WASHINGTON — Dockworkers at Atlantic and Gulf coast ports went on strike Oct. 1, impacting 36 United States ports for the first time since 1977.
The strike over wages and automation began when the contract between the ports and approximately 45,000 members of the International Longshoremen’s Association (ILA) expired, amid failed labor talks over a new six-year labor contract.
ILA union leader Harold Dagget stated: “We are prepared to fight as long as necessary, to stay out on strike for whatever period of time it takes, to get the wages and protections against automation our ILA members deserve.”
The United States Maritime Alliance (USMX) on Sept. 30 released an update on negotiations, stating that USMX increased its offer regarding wages, and it hoped to resume collective bargaining.
International Dairy Foods Association (IDFA) president and chief executive officer Michael Dykes said the trade association is urging President Joe Biden and the administration to take “quick and decisive action” to resolve the strike and avoid “further negative impacts” to the US economy.
Dykes said the strike will impact imports, pointing to more than $3.04 billion of dairy imports moving through East and Gulf coast ports in 2023 – including $263 million worth in October of last year.
What’s more, Dykes said more than $1.27 billion of dairy exports went out through impacted ports in 2023, noting $94 million went out in October of 2023.
“IDFA members have been rerouting or front-loading shipments since early September due to concerns that a strike might occur, and truck rates have begun to increase as companies stock inventory for the holiday season,” Dykes said.

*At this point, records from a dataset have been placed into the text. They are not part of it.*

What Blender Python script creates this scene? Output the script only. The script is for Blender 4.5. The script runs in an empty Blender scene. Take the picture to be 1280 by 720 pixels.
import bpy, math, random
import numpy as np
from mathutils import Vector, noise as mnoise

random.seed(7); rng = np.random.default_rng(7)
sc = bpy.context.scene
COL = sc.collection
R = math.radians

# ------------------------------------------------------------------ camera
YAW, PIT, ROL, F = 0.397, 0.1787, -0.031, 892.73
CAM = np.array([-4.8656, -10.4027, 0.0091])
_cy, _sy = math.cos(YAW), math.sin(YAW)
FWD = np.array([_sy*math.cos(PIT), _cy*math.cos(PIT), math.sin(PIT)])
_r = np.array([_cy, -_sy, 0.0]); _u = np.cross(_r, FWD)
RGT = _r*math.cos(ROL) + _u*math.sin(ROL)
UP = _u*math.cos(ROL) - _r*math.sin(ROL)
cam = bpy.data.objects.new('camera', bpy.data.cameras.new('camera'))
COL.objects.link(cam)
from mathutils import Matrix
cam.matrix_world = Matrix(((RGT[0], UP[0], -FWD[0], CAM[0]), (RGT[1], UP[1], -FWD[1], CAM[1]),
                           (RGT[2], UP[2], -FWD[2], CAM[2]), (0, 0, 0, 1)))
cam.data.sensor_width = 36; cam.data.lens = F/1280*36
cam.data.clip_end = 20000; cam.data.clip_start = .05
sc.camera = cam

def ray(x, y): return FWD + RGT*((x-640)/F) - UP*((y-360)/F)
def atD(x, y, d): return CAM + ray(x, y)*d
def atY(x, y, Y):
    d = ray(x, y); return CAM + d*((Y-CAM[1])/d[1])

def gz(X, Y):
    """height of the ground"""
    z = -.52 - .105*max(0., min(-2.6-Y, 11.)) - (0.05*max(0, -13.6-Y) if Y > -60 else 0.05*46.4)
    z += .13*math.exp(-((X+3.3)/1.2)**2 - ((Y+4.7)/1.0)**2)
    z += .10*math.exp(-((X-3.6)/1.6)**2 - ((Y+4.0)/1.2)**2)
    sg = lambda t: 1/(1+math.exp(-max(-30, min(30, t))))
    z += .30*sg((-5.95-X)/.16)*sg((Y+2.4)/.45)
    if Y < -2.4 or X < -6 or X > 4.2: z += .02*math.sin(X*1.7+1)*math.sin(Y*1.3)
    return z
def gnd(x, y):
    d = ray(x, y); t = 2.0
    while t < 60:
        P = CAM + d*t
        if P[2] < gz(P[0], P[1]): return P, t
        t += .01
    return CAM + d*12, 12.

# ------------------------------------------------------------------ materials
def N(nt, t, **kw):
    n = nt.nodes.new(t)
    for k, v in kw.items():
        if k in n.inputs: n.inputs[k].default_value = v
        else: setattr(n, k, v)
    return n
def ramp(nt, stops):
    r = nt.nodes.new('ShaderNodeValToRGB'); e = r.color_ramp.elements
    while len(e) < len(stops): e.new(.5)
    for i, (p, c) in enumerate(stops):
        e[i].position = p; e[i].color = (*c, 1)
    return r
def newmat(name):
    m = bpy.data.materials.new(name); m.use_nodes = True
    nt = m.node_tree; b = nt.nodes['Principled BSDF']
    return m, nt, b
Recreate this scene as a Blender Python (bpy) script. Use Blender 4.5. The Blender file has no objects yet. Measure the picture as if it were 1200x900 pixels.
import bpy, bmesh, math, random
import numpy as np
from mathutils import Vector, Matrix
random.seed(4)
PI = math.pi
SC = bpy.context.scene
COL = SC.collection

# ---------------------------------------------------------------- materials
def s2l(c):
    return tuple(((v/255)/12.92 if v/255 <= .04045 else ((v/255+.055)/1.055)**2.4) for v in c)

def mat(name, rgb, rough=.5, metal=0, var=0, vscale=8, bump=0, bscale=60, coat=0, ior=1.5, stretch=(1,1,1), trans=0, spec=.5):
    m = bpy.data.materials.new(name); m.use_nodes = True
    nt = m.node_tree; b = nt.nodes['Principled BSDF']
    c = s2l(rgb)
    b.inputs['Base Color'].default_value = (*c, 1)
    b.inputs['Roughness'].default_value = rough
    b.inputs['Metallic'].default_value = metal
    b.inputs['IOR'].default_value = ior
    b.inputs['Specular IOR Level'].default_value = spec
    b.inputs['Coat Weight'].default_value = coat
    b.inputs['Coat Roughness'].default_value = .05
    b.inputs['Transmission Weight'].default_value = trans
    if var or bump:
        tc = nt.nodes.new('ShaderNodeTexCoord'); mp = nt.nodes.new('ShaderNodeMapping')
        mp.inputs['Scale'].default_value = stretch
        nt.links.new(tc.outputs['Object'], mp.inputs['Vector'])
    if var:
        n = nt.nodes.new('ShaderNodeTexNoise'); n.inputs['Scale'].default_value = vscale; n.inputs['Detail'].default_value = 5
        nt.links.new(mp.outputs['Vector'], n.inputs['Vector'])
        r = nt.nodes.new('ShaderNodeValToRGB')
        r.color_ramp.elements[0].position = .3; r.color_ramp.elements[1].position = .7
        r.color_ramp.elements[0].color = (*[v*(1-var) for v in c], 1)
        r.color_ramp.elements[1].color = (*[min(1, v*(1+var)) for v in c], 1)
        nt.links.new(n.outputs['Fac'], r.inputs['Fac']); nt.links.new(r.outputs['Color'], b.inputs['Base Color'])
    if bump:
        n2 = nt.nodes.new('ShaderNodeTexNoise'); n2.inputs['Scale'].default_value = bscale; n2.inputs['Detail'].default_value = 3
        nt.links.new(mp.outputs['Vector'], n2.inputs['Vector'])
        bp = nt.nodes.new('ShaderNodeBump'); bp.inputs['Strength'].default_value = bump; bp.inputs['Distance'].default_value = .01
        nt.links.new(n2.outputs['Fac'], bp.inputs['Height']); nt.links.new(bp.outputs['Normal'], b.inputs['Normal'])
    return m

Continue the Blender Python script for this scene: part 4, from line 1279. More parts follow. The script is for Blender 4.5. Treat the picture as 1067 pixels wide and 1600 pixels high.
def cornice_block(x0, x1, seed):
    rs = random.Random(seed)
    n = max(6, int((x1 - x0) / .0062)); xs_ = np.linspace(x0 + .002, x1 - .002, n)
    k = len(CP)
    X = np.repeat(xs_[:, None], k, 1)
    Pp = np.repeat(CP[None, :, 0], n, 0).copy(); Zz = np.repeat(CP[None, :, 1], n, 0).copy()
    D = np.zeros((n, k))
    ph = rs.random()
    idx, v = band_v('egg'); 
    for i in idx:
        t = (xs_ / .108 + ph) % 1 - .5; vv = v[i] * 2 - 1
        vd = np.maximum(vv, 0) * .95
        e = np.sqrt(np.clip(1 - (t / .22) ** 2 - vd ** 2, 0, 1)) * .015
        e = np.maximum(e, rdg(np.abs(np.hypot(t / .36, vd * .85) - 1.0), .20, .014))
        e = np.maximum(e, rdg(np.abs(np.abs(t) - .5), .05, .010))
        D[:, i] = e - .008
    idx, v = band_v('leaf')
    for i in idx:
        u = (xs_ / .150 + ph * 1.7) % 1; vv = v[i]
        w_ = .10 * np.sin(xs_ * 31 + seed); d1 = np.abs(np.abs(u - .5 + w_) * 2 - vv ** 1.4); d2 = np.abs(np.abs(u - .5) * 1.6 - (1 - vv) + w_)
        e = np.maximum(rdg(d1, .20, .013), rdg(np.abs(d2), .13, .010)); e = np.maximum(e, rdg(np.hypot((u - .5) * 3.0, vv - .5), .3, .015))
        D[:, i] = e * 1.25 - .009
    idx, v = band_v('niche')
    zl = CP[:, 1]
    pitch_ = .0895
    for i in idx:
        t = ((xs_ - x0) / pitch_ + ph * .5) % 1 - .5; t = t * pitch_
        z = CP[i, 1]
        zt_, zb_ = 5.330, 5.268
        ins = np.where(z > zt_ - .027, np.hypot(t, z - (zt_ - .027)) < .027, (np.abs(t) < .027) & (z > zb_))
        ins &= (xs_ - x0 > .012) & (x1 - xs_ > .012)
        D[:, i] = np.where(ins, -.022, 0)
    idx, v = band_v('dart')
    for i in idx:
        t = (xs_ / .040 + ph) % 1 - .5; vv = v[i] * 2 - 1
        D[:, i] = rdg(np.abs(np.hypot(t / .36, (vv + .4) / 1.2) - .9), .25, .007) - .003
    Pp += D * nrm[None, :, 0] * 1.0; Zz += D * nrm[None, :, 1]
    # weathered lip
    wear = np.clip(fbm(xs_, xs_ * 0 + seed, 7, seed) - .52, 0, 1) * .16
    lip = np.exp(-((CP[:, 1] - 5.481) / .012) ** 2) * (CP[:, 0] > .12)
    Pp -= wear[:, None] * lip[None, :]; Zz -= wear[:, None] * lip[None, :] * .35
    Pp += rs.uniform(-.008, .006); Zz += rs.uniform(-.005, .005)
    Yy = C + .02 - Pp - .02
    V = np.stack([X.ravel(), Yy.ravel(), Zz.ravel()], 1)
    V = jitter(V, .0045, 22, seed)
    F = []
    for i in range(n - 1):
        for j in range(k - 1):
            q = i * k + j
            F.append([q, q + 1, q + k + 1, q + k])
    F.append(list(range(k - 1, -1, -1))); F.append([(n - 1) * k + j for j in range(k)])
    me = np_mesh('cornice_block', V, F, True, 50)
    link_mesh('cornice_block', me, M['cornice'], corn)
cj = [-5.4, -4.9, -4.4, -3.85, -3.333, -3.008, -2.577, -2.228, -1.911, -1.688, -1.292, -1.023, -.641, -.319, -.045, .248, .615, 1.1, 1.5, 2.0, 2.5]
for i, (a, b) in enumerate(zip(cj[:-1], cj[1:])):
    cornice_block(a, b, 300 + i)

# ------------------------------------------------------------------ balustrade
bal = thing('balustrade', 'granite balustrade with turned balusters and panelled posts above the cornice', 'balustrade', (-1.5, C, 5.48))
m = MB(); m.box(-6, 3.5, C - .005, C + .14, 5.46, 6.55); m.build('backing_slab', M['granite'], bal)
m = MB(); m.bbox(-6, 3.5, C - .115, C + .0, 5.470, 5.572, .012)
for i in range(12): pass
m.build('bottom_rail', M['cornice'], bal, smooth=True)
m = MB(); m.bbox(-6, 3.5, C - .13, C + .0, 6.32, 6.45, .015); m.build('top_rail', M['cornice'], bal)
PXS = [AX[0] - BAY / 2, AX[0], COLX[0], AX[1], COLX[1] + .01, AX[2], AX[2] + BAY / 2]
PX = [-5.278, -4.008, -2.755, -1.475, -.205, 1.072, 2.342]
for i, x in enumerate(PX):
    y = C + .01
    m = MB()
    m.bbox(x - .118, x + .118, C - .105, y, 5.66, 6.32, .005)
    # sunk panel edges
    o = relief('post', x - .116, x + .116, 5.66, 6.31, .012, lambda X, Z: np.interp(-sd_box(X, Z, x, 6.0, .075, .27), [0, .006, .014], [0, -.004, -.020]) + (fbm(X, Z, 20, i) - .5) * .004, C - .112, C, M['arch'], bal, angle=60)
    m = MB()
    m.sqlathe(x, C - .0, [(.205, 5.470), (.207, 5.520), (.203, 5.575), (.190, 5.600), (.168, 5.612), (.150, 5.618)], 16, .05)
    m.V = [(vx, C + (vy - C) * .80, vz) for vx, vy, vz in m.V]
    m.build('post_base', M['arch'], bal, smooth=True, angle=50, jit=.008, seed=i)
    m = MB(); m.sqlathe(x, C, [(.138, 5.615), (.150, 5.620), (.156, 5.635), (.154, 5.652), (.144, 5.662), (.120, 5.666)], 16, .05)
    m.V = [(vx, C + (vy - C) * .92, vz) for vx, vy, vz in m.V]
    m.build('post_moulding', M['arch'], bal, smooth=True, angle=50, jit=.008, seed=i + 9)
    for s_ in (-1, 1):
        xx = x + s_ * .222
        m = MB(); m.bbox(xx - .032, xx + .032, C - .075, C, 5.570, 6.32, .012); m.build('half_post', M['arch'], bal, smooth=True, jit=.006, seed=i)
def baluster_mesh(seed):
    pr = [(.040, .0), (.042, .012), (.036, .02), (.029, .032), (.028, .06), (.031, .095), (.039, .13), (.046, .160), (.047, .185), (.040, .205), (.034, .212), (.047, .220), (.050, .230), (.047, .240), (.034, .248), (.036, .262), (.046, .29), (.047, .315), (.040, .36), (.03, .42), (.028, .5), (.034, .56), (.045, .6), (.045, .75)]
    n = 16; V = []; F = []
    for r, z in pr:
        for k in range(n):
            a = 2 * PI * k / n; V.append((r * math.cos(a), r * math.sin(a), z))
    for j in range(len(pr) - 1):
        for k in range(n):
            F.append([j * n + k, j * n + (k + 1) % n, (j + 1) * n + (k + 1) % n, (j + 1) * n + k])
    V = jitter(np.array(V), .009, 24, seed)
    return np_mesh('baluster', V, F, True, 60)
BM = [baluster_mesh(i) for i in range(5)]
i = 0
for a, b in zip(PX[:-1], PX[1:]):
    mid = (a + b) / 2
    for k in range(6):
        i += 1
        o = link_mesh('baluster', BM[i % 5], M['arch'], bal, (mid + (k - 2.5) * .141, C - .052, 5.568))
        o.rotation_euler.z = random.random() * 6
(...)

For every day that dockworkers strike, IDFA estimates it will take six days or more for dairy companies to clear any backlog.
“The impacts of this disruption will continue to be exacerbated as the strike persists,” Dykes said. “Rerouting or halting shipments incurs significant expenses, and rising trucking rates affect even those not directly involved with ports. This strike will add unnecessary costs, as well as strain to the supply chain.”